What is March madness? To many it’s a bunch of basketball games, but to me today it was Pancho and Lefty running down Mosquito Lake Road.
It all started when I heard Anna, the guard cow, mooing her pretty little head off. She only does this when there’s trouble. Knowing this, I grabbed my camera and ran out on to the front porch. When what should I see, but Irish, Pancho and Lefty looking back at me.
I wondered how they got out. I ran back in the house and called my dad. He immediately came out and together we discovered Andy standing at a wide-open gate. Irish started trying to round them up, but he’s young and all he ended up doing was working Pancho and Lefty in to an absolute frenzy. We put him in the house. I tried to go along side them and move them toward the pasture. This was not working at all. The grass it seems is greener on this side of the fence and they were eating up a storm.

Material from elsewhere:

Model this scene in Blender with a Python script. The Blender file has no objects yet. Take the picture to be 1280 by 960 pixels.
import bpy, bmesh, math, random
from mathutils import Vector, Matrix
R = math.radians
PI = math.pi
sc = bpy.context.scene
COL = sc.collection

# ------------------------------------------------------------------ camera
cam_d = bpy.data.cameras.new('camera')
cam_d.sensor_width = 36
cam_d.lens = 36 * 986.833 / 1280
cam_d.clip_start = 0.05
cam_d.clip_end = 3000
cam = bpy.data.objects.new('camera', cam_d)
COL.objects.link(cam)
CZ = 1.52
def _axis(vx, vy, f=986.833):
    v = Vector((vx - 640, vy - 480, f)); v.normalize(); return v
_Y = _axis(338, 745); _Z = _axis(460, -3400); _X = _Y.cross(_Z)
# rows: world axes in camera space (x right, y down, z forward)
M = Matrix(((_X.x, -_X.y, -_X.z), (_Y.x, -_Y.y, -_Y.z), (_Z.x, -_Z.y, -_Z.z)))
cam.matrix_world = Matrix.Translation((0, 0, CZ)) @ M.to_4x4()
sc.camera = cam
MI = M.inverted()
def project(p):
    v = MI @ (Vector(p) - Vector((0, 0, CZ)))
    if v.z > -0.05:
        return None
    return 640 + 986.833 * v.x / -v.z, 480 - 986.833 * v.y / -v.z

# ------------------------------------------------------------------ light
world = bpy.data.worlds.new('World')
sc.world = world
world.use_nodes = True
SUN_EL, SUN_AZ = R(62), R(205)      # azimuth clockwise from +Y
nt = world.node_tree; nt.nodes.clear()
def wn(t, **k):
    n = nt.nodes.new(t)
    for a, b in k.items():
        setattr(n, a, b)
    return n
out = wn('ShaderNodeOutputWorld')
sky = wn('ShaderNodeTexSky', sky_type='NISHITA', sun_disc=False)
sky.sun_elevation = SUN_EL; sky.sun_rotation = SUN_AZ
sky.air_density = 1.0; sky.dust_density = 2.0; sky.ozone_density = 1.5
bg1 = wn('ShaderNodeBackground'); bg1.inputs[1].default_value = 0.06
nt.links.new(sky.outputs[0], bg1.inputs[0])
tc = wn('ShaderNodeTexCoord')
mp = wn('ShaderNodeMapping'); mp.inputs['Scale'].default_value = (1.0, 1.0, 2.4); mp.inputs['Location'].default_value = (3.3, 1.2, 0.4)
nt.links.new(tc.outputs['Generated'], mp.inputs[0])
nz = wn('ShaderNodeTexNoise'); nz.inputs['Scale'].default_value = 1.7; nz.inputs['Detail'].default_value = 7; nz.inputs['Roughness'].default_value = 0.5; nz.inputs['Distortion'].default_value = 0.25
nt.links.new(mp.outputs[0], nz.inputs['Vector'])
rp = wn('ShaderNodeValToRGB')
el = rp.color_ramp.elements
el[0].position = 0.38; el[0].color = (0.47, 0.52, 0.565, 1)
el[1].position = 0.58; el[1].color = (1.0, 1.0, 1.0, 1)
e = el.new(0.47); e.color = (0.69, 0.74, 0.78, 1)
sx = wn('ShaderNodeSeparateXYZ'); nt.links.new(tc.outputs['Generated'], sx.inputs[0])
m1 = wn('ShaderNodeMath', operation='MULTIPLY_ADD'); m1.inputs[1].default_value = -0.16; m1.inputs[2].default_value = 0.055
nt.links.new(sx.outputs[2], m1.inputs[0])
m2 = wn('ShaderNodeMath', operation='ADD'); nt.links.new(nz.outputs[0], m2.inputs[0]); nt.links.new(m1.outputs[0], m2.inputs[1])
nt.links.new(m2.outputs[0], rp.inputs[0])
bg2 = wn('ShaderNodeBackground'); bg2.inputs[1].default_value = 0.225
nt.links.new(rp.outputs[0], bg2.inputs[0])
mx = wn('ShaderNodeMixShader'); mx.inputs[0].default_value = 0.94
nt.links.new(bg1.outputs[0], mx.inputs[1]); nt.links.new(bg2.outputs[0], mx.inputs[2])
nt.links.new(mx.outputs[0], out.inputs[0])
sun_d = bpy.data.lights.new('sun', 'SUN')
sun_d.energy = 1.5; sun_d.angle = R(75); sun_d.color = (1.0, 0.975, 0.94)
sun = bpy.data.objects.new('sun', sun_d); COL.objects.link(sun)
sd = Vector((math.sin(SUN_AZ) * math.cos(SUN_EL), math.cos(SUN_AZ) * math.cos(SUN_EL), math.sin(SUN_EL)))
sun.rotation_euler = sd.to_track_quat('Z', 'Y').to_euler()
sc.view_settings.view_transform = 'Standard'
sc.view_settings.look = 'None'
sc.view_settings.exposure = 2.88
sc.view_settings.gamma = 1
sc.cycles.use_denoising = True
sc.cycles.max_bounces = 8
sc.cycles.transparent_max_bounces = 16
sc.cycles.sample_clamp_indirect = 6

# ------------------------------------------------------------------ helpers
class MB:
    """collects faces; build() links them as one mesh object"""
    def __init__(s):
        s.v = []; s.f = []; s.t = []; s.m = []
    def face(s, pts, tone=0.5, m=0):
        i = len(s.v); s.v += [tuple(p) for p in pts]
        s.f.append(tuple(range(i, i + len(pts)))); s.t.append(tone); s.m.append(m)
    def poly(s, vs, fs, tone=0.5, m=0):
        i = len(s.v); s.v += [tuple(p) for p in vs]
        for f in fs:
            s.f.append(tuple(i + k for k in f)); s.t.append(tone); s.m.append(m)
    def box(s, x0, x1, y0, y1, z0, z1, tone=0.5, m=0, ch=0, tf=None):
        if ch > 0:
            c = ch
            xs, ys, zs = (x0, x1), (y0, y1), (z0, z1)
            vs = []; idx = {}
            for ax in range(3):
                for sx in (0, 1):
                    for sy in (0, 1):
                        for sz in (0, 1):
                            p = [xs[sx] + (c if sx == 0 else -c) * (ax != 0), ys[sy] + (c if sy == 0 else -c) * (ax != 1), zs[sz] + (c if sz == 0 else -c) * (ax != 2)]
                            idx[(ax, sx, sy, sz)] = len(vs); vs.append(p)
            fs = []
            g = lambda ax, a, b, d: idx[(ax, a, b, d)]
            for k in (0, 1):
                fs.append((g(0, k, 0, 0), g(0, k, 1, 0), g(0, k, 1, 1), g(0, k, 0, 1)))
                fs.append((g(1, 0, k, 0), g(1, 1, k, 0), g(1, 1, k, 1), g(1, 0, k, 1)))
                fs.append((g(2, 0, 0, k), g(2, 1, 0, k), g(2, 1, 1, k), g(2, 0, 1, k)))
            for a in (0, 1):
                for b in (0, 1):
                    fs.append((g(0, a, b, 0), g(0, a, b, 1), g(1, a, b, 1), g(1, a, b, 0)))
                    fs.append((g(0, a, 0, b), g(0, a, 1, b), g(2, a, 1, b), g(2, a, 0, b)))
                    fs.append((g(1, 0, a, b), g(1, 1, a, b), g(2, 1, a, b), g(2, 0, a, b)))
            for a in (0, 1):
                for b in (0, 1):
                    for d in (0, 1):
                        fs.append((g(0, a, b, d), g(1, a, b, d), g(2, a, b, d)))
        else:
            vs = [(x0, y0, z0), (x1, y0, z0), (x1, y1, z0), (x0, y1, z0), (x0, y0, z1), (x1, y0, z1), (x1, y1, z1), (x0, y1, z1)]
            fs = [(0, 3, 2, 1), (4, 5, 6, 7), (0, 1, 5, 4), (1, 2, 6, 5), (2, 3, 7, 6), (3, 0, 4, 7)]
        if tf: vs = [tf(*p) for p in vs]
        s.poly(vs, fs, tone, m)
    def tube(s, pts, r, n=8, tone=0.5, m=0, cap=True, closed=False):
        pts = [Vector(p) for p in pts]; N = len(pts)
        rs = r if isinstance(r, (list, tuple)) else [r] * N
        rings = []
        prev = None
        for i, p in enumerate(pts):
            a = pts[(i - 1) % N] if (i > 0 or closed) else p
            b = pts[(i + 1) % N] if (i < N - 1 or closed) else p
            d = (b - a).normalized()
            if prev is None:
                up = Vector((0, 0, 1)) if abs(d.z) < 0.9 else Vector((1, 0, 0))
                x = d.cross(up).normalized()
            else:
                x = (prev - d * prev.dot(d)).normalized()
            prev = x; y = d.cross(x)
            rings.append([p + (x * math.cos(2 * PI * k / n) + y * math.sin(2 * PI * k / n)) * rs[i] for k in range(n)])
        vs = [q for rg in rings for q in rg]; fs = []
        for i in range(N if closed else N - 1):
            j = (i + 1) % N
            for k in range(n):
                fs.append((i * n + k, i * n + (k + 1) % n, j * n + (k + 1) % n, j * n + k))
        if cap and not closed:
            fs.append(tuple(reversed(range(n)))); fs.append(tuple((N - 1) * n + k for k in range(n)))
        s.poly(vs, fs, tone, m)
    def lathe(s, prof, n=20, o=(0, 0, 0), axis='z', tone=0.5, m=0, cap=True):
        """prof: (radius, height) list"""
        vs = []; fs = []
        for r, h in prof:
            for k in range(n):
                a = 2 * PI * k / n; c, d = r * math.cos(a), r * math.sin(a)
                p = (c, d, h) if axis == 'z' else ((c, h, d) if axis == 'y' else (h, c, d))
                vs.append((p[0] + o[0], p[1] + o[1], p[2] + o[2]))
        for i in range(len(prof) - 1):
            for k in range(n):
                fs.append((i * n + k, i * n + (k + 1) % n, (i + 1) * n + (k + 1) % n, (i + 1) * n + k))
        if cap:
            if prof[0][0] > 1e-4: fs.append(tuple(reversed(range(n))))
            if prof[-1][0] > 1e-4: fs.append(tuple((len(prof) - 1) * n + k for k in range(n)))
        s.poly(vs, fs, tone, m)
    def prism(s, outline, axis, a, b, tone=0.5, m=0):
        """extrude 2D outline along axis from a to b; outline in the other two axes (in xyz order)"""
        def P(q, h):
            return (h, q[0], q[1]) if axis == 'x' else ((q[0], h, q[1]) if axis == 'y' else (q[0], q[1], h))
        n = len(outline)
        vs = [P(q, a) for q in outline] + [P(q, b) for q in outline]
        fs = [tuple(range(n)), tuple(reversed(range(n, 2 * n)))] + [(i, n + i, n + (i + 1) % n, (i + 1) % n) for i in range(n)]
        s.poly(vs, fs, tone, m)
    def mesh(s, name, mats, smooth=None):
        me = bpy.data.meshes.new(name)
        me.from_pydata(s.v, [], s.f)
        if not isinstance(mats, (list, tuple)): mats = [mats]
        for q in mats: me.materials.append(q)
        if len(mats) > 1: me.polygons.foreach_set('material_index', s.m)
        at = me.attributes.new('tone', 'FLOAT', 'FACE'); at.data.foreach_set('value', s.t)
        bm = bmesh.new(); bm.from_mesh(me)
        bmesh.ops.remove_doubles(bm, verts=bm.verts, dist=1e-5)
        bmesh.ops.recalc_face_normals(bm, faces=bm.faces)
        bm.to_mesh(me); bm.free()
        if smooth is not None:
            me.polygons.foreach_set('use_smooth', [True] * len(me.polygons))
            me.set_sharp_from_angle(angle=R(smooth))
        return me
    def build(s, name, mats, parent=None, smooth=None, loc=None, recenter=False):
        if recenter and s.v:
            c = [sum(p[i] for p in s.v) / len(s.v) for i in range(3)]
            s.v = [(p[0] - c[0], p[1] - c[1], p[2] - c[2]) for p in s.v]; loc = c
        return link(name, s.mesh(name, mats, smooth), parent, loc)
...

My dad yelled for me to go get a bucket of grain. I did and I shook that think like it was a maraca, but nothing. They weren’t interested in the least.
We decided to let them calm down for a few minutes when suddenly Lefty decided he wanted no part of Fort Flashback and started heading down the driveway for Mosquito Lake Road with Poncho his trusty companion right by his side. Yes, he even walks on the left. Out they went and kept on going. I was screaming at the top of my lungs and shaking my oats like a crazy person and they didn’t even look back. I wondered for a brief moment if this meant they were on the lamb?
My dad went and got his CRV and I stood helplessly watching.
Just as we got in the car, contemplating what to do when we actually got close. We didn’t want to scare them off the hill or into a car or anywhere else.
They suddenly turned around and started running back at full tilt. Seriously, today was the day the cows came home. You hear about it, you say it, but now I’ve lived it. Why did they come home? We have no flipping idea. As I said this is March madness. I went to the barn and got a rope to tie around Lefty’s horns as Maryruth taught me. Eventually I got him rigged up. When he has this pink and purple striped rope wound from one horn to the other across his forehead he looks like a humungous hippie.
Luring him with cow cookies we walked down to the pasture and my dad opened the gate. One down.
Pancho was a little more difficult. He was very happy mowing the lawn behind the house near an old tractor we found on the property. My dad stood on one side so he could keep Pancho from running for the road again. I kept poking him with the cattle stick Little Chris Donaldson gave me. Pancho meandered up by my van
and then headed for the rhododendrons, which I know, are poisonous so we started waving our arms and forcing him down the hill toward the pasture. A while later we got him in the gate. My dad exhausted turned to me and said completely deadpan, “It’s a damn good thing UCLA wasn’t playing or you’d been doing this by yourself”. That’s my dad.